37. The wet wipe of claim 36 wherein said additive includes a fully hydrogenated hydrocarbon resin.

38. The wet wipe of claim 36 wherein said blend has a melting temperature of less than about 90 degrees Celsius.

39. The wet wipe of claim 36 wherein each of said first and second layers further comprises natural fibers homogenously mixed within said respective first and second layers.

40. The wet wipe of claim 39 wherein said natural fibers present in said first and second layers comprise at least about 50 percent, by dry weight, of each of said first and second layers.

41. A wet wipe comprising: a nonwoven basesheet having a first layer and a fibrous second layer; said first layer including a plurality of fibers, said first layer having oppositely disposed first and second major surfaces, and wherein said plurality of fibers are formed with a blend including polypropylene and an additive; said fibrous second layer having an inward facing major surface and an oppositely disposed outward facing major surface, said inward facing major surface being oriented towards and contacting said first major surface and said outward facing major surface defining an exterior surface of said basesheet; and a solution disposed in said basesheet.

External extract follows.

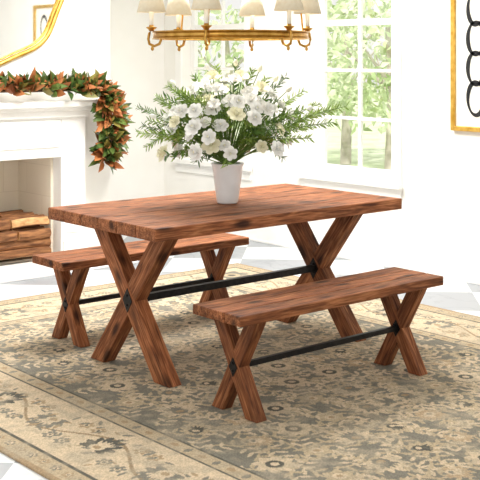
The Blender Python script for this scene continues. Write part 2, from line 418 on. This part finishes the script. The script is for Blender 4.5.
def border_run(fx,length,flip):
    n=max(2,round(length/.40)); st=length/n
    pts=[fx(s,.318+.075*math.sin(s/st*math.pi)) for s in np.linspace(0,length,int(length/.02))]
    vine(pts,.007,TAN*.92)
    for i in range(n):
        s=(i+.5)*st; side=1 if i%2 else -1
        x,y=fx(s,.318+side*.02); x2,y2=fx(s,.318+side*.02+.1)
        ang=math.atan2(y2-y,x2-x)+(0 if side<0 else math.pi)
        palm(x,y,.125,ang,GRY if i%2 else DGR,BEI,TAN)
        for ds in(-.15,.15):
            for q in(-1,1):
                xa,ya=fx(s+ds,.318+q*.085); rosette(xa,ya,.036,6,TAN if q>0 else GRY,BEI,DGR)
        for ds in np.linspace(-.19,.19,9):
            for q in(-1,1):
                xa,ya=fx(s+ds,.318+q*random.uniform(.04,.13)); sleaf(xa,ya,random.random()*6.28,random.uniform(.035,.06),random.choice([GRY,TAN,BEI2*.93,GRY]))
    for i in range(int(length/.085)):
        s=(i+.5)*.085; x,y=fx(s,.067); rosette(x,y,.026,5,GRY if i%2 else TAN,BEI,DGR)
        x,y=fx(s,.543); ell(x,y,.022,.014,0 if i%2 else 1.57,GRY if i%2 else TAN)
border_run(lambda s,e:(e,s+.0),H_,1); border_run(lambda s,e:(W_-e,s),H_,1)
def hrun(low):
    sv=img.copy(); border_run(lambda s,e:(s+.5,(e if low else H_-e)),W_-1.0,1)
    mk=(np.minimum(GU,W_-GU)<.135)
    img[mk]=sv[mk]
hrun(True); hrun(False)
for cx in(.318,W_-.318):
    for cy in(.318,H_-.318):
        ell(cx,cy,.17,.17,0,BEI,1,0); rosette(cx,cy,.14,8,GRY,BEI2,DGR)
fm_=(E>=.587); save=img.copy()
hw=W_/2
def sym(fn,x,y,ang=None):
    for mx_ in(0,1):
        X=x if not mx_ else W_-x
        A=None if ang is None else (ang if not mx_ else math.pi-ang)
        if ang is None: fn(X,y)
        else: fn(X,y,A)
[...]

42. The wet wipe of claim 41 wherein said additive includes polybutylene or atactic polypropylene.

43. The wet wipe of claim 41 wherein each of said first and second layers further comprises natural fibers homogenously mixed within said respective first and second layers.

44. The wet wipe of claim 43 wherein said natural fibers present in said first and second layers comprise at least about 50 percent, by dry weight, of each of said first and second layers.